Thursday, February 12, 2009

I'll see your Milton Friedman and raise you four John Kenneth Galbraiths

Economic swordsmanship is sexy

John Kenneth Galbraith, Canadian born, Harvard professor, economist, advisor to President Kennedy, speechwriter for Adlai Stevenson. In the 20th century whenever something interesting was being done in the world of economics or public policy Galbraith was never too far away if he wasn't in the centre of things.

Of all intellectuals and public policy people I can't decide whether it is Keynes or Galbraith I like most.

Here are some JKG quotes from Wiki-quote (I went there to remind myself where I pulled a quote from):

Relevant for the these days of economic 'bailouts' and the nitpicking debates.

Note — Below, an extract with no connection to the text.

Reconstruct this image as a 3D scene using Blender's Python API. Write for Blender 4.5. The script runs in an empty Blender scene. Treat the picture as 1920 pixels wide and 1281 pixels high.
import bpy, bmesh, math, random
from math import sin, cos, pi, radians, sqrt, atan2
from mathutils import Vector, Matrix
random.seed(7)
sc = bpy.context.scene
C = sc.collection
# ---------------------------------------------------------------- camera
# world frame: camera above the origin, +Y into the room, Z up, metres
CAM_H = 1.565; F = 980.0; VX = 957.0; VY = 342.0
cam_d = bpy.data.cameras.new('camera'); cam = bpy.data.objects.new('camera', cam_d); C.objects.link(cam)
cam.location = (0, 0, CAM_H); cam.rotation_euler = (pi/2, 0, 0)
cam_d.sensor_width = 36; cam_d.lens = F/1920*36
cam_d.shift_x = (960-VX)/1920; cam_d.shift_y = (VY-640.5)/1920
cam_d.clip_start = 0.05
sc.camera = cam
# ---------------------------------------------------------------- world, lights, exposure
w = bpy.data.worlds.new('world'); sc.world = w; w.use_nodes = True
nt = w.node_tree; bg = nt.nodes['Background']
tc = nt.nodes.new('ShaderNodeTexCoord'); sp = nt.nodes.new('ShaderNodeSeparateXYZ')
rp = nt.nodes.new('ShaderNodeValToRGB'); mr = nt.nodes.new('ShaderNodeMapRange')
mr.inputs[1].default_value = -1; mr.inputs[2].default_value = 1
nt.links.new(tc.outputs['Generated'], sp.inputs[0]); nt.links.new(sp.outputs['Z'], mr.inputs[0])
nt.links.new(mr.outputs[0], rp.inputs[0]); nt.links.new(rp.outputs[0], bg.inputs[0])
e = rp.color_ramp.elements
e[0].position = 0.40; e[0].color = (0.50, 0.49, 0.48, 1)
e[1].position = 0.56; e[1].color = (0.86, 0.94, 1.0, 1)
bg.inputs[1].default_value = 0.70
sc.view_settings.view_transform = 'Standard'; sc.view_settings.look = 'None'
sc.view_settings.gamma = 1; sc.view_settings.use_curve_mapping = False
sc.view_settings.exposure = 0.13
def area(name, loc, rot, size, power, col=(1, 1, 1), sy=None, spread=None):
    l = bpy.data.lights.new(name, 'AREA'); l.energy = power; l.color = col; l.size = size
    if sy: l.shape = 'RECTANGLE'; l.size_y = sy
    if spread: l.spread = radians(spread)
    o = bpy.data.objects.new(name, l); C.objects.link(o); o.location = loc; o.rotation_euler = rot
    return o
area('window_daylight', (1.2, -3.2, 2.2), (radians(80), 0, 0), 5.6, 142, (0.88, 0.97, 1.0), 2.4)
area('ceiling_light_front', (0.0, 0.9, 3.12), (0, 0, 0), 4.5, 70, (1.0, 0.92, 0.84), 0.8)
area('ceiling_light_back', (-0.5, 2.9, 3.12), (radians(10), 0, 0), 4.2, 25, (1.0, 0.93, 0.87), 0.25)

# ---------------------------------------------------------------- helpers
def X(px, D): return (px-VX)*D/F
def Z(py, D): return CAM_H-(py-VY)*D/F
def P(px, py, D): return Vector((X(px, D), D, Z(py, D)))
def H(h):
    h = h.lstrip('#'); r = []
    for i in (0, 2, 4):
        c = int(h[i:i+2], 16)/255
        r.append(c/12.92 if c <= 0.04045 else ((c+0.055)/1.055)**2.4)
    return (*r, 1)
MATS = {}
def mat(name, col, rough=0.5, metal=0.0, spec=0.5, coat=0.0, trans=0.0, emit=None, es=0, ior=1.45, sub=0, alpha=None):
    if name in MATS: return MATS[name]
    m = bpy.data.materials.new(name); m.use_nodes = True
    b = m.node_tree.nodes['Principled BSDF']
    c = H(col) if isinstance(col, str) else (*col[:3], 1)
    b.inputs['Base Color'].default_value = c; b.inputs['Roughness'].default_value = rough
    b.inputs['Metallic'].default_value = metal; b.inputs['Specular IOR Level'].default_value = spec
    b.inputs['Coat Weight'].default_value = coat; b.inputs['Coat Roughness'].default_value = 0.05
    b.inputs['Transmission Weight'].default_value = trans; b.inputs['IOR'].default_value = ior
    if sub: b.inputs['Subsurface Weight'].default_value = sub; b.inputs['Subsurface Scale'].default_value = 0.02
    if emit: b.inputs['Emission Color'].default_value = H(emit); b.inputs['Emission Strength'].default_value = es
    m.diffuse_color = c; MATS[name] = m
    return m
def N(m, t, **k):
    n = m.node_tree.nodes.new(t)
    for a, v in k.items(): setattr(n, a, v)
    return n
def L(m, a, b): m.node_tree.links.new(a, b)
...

In the usual (though certainly not in every) public decision on economic policy, the choice is between courses that are almost equally good or equally bad. It is the narrowest decisions that are most ardently debated. If the world is lucky enough to enjoy peace, it may even one day make the discovery, to the horror of doctrinaire free-enterprisers and doctrinaire planners alike, that what is called capitalism and what is called socialism are both capable of working quite well. "The American Economy: Its Substance and Myth," quoted in Years of the Modern (1949), ed. J.W. Chase

A great response to the so-called 9/11 paradigm shift. The principle holds even if he was speaking specifically about economic models.

When you see reference to a new paradigm you should always, under all circumstances, take cover. Because ever since the great tulipmania in 1637, speculation has always been covered by a new paradigm. There was never a paradigm so new and so wonderful as the one that covered John Law and the South Sea Bubble — until the day of disaster. Quoted in Ben Laurance and William Keegan, "Galbraith on crashes, Japan and Walking Sticks", The Observer (1998-06-21)


A note to the doctrinaire left and, especially these days, the doctrinaire right. When you have 15 million children starving to death annually and a billion people hungry you should be looking for economies and public policies that work. To be deaf to the cries of the poor in order to keep your cherished beliefs from being contradicted is cruel.

I react to what is necessary. I would like to eschew any formula. There are some things where the government is absolutely inevitable, which we cannot get along without comprehensive state action. But there are many things — producing consumer goods, producing a wide range of entertainment, producing a wide level of cultural activity — where the market system, which independent activity is also important, so I react pragmatically. Where the market works, I'm for that. Where the government is necessary, I'm for that. I'm deeply suspicious of somebody who says, "I'm in favor of privatization," or, "I'm deeply in favor of public ownership." I'm in favor of whatever works in the particular case. from Bookends interview with Brian Lamb (1994)


From Age of Uncertainty (1977). This is one of my favourite quotes from a book that is almost completely quotable.

All of the great leaders have had one characteristic in common: it was the willingness to confront unequivocally the major anxiety of their people in their time. This, and not much else, is the essence of leadership.


A bonus quote from Money: Whence it came and Where it went. The first Galbraith book I read with chapters on John Law, coin sweating, gold standards, and paper money. It also has the best summary of American attitudes towards government and policy.

It is well-known that Americans are opposed to taxation without representation. It is equally true that Americans are also opposed to taxation with representation.